→ RAW DATA:
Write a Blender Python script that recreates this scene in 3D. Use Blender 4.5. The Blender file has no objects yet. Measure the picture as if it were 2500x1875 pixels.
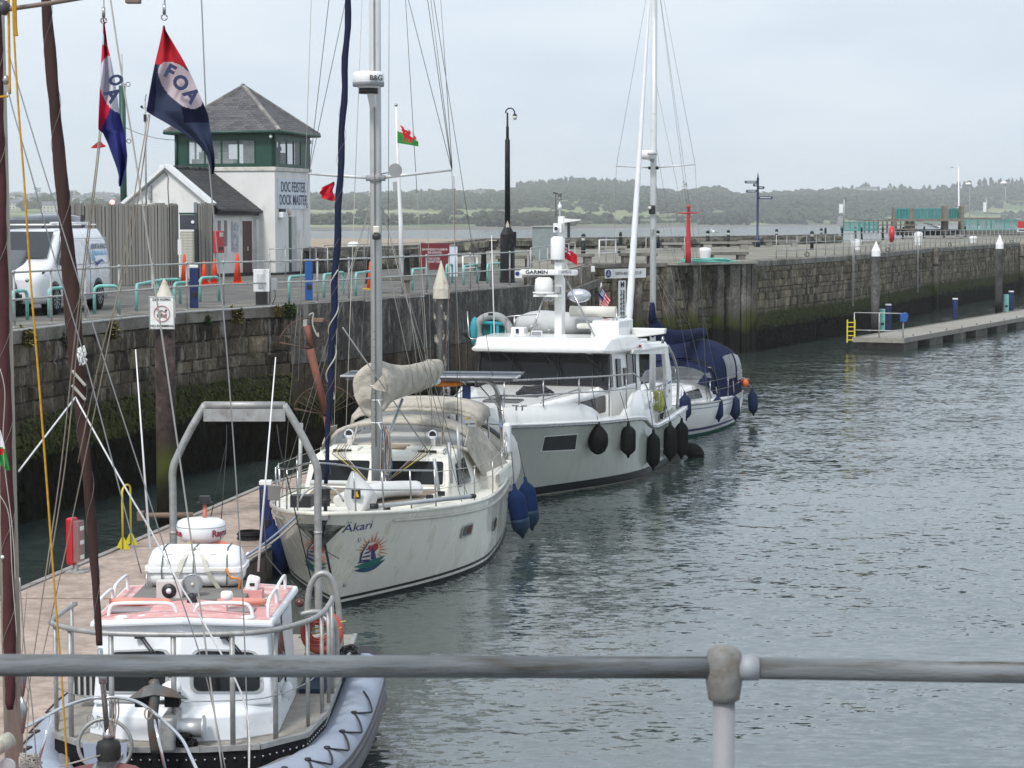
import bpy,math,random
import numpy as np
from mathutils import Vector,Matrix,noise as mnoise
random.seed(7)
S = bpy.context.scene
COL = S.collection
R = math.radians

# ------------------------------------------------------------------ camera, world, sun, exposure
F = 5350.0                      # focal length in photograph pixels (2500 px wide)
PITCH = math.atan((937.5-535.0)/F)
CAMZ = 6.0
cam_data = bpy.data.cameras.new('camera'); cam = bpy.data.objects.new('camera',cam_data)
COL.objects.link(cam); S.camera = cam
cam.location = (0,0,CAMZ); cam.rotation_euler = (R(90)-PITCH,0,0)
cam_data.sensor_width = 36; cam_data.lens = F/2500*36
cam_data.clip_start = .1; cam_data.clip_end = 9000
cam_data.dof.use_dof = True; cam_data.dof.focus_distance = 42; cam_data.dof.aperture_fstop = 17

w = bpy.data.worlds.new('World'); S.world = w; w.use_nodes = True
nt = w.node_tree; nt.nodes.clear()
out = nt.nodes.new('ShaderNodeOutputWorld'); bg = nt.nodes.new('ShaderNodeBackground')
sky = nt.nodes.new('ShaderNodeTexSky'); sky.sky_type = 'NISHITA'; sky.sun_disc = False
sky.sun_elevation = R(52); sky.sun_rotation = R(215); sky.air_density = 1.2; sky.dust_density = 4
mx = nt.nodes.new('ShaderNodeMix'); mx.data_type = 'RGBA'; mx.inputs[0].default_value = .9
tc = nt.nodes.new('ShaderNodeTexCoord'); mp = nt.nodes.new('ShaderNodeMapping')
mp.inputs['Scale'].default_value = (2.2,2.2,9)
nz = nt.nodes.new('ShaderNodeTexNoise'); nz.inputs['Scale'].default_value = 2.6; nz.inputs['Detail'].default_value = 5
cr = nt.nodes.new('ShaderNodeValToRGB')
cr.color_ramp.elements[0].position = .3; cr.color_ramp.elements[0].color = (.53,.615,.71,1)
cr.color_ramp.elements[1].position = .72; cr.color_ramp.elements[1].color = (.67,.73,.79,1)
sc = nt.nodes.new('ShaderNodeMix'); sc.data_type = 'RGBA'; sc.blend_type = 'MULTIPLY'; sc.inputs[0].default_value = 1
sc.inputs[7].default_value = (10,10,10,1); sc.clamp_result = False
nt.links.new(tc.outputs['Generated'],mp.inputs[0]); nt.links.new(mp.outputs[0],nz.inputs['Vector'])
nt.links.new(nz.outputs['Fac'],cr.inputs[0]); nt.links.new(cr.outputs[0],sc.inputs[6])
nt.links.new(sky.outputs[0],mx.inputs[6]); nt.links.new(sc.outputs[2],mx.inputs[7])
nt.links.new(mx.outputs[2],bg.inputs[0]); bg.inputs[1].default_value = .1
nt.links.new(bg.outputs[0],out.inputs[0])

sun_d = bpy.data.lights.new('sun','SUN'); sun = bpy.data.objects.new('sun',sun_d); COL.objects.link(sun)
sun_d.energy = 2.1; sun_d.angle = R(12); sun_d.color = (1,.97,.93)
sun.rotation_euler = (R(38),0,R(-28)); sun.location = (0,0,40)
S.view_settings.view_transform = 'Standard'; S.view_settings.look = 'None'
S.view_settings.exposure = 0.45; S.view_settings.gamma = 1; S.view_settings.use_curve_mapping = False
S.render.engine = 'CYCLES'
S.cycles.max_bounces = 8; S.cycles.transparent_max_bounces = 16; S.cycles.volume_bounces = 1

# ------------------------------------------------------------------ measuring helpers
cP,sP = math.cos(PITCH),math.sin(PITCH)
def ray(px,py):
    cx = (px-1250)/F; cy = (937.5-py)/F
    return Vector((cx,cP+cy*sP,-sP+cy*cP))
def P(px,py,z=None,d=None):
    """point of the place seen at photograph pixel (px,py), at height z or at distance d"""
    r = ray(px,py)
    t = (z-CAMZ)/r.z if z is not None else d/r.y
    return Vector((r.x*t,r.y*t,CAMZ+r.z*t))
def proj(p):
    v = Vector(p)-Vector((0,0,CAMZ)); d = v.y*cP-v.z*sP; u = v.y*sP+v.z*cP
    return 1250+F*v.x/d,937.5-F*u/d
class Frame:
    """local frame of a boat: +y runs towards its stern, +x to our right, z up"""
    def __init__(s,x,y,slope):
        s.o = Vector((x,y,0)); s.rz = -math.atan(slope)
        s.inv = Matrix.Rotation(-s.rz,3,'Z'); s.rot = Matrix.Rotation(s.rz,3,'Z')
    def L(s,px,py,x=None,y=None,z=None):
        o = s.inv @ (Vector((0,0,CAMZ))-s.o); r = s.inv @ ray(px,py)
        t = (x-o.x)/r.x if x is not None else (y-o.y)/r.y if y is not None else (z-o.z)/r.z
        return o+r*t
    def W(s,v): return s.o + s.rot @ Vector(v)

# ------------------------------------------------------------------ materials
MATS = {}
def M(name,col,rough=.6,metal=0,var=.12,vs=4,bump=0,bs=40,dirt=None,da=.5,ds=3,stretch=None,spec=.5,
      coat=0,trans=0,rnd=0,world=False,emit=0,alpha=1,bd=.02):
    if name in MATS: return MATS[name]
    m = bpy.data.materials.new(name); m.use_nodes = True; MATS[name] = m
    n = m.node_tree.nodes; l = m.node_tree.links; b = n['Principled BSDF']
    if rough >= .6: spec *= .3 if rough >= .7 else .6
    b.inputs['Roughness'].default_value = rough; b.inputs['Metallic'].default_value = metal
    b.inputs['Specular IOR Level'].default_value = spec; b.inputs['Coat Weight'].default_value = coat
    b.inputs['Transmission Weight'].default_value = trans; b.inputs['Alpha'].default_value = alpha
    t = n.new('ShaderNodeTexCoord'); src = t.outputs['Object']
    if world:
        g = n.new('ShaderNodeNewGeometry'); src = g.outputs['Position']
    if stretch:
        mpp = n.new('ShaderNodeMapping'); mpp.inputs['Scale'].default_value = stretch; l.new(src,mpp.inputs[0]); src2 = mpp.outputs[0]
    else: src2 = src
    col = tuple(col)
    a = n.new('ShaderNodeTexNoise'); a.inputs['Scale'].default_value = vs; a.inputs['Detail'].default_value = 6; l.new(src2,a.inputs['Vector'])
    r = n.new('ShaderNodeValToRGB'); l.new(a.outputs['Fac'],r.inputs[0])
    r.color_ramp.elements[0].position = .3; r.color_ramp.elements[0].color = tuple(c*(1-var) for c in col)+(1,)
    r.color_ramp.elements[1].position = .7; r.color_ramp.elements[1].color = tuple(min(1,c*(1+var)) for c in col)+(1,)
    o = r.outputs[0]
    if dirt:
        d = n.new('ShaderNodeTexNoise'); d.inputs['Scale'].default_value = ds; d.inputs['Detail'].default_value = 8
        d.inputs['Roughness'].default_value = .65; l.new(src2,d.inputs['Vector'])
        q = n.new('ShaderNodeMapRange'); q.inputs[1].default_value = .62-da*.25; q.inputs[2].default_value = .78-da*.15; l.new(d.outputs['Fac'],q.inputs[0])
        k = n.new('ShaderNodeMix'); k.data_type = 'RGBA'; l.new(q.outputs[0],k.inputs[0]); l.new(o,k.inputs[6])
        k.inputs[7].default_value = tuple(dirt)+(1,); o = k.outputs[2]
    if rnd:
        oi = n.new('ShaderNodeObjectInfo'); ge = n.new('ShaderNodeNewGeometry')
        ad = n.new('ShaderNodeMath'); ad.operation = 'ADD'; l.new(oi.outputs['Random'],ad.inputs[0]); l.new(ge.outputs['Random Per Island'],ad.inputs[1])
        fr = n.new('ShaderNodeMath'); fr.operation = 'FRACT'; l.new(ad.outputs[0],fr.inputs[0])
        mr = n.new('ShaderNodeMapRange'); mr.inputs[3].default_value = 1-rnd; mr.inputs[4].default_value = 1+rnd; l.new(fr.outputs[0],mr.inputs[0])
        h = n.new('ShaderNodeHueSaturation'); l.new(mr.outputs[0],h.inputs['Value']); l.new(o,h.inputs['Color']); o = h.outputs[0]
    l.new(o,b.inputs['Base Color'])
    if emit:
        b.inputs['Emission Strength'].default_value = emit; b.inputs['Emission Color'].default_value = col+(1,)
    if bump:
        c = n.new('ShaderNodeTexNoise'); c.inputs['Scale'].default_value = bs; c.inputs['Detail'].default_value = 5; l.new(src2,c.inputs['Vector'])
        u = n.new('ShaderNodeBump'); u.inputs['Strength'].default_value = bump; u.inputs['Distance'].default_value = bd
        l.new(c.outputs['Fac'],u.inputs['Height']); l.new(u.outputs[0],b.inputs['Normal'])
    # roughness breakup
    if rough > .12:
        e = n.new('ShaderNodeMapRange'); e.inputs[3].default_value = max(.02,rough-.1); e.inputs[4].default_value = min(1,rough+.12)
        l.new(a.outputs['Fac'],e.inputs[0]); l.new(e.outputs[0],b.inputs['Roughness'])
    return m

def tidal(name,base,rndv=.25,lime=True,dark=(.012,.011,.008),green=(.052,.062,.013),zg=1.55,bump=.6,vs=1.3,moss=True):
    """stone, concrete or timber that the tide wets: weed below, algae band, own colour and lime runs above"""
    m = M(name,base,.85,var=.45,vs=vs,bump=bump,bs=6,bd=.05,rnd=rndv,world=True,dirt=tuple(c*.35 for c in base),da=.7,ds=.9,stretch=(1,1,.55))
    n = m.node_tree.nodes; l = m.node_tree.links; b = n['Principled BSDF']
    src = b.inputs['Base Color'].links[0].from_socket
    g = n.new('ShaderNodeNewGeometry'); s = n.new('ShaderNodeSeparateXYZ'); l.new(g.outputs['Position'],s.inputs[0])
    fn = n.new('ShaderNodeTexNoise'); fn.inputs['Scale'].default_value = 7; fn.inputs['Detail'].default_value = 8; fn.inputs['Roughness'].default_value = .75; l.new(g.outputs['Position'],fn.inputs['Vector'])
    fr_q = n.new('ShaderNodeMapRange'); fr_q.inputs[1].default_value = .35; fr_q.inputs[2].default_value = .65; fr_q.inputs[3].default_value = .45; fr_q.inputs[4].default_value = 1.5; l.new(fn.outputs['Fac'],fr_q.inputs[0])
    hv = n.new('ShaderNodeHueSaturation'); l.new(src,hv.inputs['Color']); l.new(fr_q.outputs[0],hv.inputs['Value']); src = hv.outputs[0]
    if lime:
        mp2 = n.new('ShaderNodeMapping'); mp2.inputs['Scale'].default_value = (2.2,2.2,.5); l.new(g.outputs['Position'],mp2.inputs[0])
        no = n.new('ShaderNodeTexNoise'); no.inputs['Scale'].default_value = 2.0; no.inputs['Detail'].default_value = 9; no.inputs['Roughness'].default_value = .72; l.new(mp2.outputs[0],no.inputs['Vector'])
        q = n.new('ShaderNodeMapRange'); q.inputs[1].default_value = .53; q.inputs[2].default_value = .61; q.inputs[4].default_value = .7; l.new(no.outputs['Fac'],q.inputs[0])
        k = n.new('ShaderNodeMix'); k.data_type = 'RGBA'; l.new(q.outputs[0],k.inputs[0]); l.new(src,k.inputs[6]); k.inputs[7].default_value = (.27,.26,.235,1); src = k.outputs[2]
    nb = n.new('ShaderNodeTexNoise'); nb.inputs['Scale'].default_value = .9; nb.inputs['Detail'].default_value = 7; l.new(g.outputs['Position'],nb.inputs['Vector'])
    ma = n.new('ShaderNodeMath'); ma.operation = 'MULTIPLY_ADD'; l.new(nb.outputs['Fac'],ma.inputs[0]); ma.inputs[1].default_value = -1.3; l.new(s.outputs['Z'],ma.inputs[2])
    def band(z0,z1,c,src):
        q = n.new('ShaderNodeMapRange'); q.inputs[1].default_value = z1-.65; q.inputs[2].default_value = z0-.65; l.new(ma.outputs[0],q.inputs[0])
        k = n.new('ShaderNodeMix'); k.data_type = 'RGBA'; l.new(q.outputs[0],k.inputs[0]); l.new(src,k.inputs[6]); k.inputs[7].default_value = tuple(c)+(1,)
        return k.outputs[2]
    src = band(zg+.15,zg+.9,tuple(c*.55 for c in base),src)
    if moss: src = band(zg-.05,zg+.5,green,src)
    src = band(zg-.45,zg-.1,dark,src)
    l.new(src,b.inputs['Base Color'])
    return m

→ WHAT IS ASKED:
Give the number of lines in the listing above that contain "objects", and nothing else.

→ ANSWER TO THIS PROBLEM:
4